Want to know the main ingredient that goes into designing a house or a major remodel? It’s the collaboration between client and designer. It’s what you won’t see on the reality design shows on TV. None of them show the real interaction that goes into a good design process. (“Dream House” on HGTV at least gives it a nod.) I suppose showing this wouldn’t make for television as exciting as watching some poor sap whisked away temporarily so that his/her home can be “made over,” usually in some shocking way.
It’s only natural that the best home designs are always a result of a successful “meeting of the minds” between the owner and architect. The owner knows best how they live their lives and what they value in a home design, and the architect knows best how to translate those wishes into a shape that can be built and function to support that life.
There must be a variety of ways to foster this collaboration, but the one that works for me and my clients looks like this: We meet every two or three weeks until we get the design as good as we can.
For a new house there may be six or so meetings. Remodels can take as few as two meetings, but often take more. The meetings typically last about two hours or more. Usually after three hours we’ve gone as far as we can for now and everybody is pretty much tapped out. Besides, to continue to develop things past that point it’s going to be a lot easier to wait and do it with the new drawings that will be ready by the next meeting.
The first meeting is spent developing “the program,” which is really just another way of saying that the owners tell the architect what they want and the architect writes it down. This wish-list creation process is a critical first step and should be done very thoroughly because it’s the key to help the architect understand the spaces, rooms, and flow patterns desired in the house. The way this is discussed should be relaxed, more like a conversation than some rigid list making. Homeowners can express themselves in whatever way best suits them. Some have pre-typed lists prepared as a starting point, some have magazine images cut out and cataloged, some have simple sketches they’ve drawn, and some just talk about things. It’s just fine that this meeting is mostly talk.
It’s the second meeting where things really get fun. The architect should have some rough concepts ready based on the wish list from the first meeting. In my case the drawings are very rough, really just the beginnings of different ideas, and I consider this to be a very good thing, as it allows the homeowner to get involved to help develop some of the most critical aspects about the layout of the house. The design juices really flow at this meeting, with pencils and tracing paper being the tools of choice. The energy that results in this type of creative environment is wonderful. The best words for it in English are “brainstorm” and “synergy.”
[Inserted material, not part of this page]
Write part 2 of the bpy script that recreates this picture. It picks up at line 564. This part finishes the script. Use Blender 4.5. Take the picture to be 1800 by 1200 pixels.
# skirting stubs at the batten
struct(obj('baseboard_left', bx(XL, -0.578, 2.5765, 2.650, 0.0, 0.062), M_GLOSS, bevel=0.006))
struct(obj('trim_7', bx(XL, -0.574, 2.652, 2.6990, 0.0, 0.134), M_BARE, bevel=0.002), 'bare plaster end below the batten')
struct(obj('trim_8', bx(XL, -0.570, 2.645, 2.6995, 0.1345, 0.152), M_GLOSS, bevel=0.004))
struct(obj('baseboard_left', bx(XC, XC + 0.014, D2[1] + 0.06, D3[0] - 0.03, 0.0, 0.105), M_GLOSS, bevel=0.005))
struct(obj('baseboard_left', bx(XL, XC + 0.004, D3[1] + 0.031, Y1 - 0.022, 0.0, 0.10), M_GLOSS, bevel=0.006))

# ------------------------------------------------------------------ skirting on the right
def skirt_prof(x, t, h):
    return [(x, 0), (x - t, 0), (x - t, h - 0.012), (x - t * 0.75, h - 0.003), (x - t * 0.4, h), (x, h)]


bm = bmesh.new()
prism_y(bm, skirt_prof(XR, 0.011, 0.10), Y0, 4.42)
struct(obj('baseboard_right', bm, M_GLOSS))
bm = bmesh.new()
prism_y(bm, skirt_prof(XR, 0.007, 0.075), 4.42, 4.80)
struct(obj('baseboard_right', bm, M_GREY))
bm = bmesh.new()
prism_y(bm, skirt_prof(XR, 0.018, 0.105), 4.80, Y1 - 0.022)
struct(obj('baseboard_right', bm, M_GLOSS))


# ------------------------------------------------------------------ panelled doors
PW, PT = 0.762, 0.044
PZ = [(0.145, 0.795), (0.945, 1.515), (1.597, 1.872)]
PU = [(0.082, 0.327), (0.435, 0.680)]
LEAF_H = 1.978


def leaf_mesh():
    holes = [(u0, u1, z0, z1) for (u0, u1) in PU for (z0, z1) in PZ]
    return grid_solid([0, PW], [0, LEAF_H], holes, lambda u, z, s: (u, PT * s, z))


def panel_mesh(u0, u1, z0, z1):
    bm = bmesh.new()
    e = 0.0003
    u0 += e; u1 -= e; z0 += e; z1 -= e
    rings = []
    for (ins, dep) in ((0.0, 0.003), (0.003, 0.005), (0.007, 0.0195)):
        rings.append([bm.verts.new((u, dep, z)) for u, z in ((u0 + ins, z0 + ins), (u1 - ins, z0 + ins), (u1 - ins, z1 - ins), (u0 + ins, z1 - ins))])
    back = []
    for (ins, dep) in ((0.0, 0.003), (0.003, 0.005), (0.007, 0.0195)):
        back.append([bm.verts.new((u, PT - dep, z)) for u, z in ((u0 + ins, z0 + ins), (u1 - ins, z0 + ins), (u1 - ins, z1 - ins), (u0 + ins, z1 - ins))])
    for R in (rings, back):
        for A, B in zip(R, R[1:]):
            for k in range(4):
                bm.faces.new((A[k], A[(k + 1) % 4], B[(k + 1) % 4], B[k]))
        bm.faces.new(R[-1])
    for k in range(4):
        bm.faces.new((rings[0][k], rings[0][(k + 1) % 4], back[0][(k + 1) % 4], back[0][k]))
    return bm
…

I think this process works because the architect and the owner tend to embolden each other in these interactions in just the right way. Owners are the authority on knowing what they want, and the architect is the authority on being able to give shape to it all. It’s a dynamic combination because they can correct or validate each other’s decisions as the meeting proceeds. And the phenomena of “thinking out loud,” in which participants state issues aloud and often find answers just because of the way they stated the problem, is another benefit to this sort of creative meeting. Can you tell I’m a big believer in this collaborative process?
Meanwhile, the two or three week period between meetings is used to give homeowners a chance to mull over decisions and make sure they’re fully happy with the choices made. There’s “homework” to do, such as visit the window display at Dolan’s lumber, or decide things like whether the family computer is going to work out better at the built-in desk going under the stairs, or in the guest room that may double as a home office. The break between meetings gives the homeowners a chance to notice things in friends’ homes, in magazines, in model homes or on HGTV. There’s nothing like having to help design something to open your eyes to examples of it all around you. Wait till you need to help lay out a lighting design for your house. You’ll notice subtleties and nuances about lighting like you never did before, especially in nice restaurants (where the different “layers” of lighting are usually very well done.)
What the architect should be doing between meetings is to continue to develop the design based upon input received at the last meeting. Clients love it when the designer shows up with more than one option to consider. I like to take the design only as far as I can until I’m starting to make decisions that I know the homeowner will want to get in on.
In this way the design is developed, with care and much rumination by all involved. When we’re done, there should be a feeling that we’ve found the best possible solution under all the circumstances.
With the “design phase” complete, the next half of the architect’s work begins, which is turning that design into a full blown set of “working drawings.” These are the pages of intensely noted drawings with details and cross-sections and framing plans and cabinet elevations and all the many things that builders and building inspectors need to know about. The homeowner will need to answer occasional questions while the “working drawings” phase is being completed, but this time is sort of a vacation before bids are sought and (yippee!) actual construction starts. All these phases of the process have their demands and rewards. It’s enormously comforting to know that all this effort and expense is going to support a design that has been carefully and thoroughly developed with everybody’s best ideas.